Humphrey No. 45: ‘A singular matted Cloak with projecting Leaves, curiously wrought in the making, from the Friendly Isles.’

The piece is a reddish-brown mat, made of diagonally plaited leaf strips incorporating leaf-like elements. Three edges of the mat are closed and straight, while the leaf strips fray out into strands at the upper long edge. About eight cm beneath this edge, pentagonal elements have been ‘plaited out’ of the weave in nine rows. Each of the overlapping rows consists of thirty-six to forty-two of these leaf-like elements. This piece may have been an overskirt which was worn around the hips, similar to the ta’ovala (Kaeppler 1978a: 215).

A similar piece is to be found in Stockholm. Söderström (1939: 45) presumed that mats of this type were a form of rain protection. This is unlikely however, because the decoration would tend to catch the water. Moschner (1955: 200f.) described a further mat of this type, now located in Vienna, and assumed that it was clothing worn around the hips which was only used for festivals and dances. According to Moschner, these mats are designated as egeeai. Two mats with incorporated elements, designated as egiai or vala, may be found in Florence (Kaeppler 1978b: 95-97). Two further pieces are located in Berne and designated as teunga fau and ta’ovala (Kaeppler 1978b: 37f.). Inken Köhler, Ulrike Rehr, Gundolf Krüger

Sources

Kaeppler, Adrienne L, ‘Artificial Curiosities’ Being An Exposition of Native Manufactures Collected on the Three Pacific Voyages of Captain James Cook RN [Exhibition catalogue], Bishop Museum Press, Honolulu, 1978a.

Kaeppler, Adrienne L, Cook Voyage Artifacts in Leningrad, Berne and Florence Museums, Bishop Museum Press, Honolulu, 1978b.

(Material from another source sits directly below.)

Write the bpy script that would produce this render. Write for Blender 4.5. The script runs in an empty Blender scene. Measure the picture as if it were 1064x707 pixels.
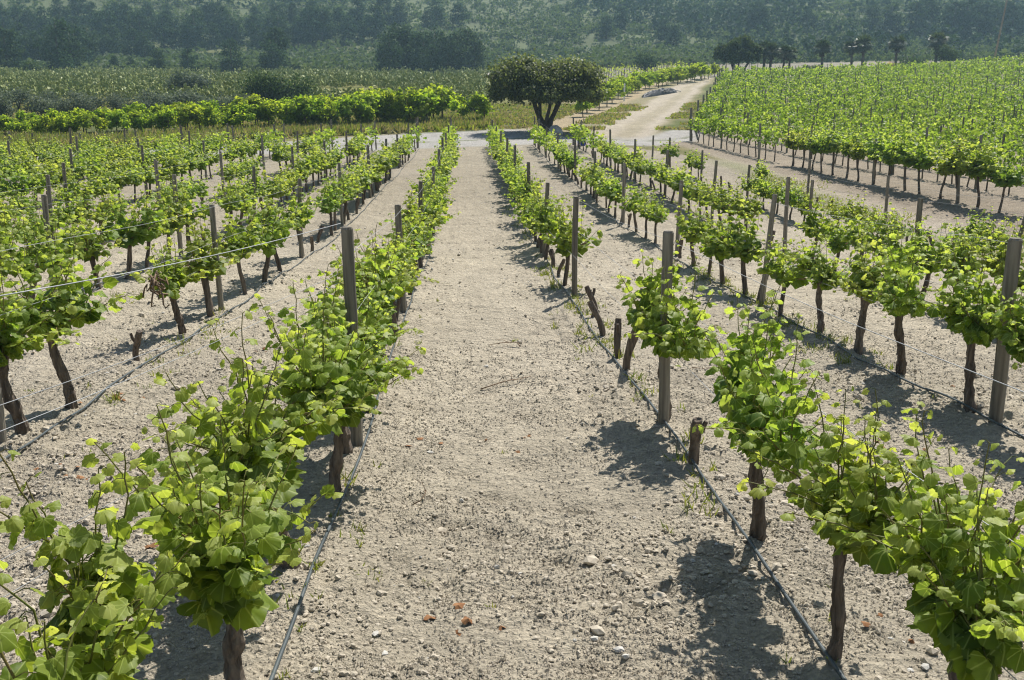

Moschner, Irmgard, ‘Die Wiener Cook-Sammlung, Südsee-Teil’, Archiv für Völkerkunde, Vienna and Stuttgart, 1955, vol. 10, pp. 136-253.

Söderström, Jan, A. Sparrman’s Ethnographical Collection from James Cook’s 2nd Expedition (1772-75), New Series, Publication no. 6, The Ethnographical Museum of Sweden, Stockholm, 1939.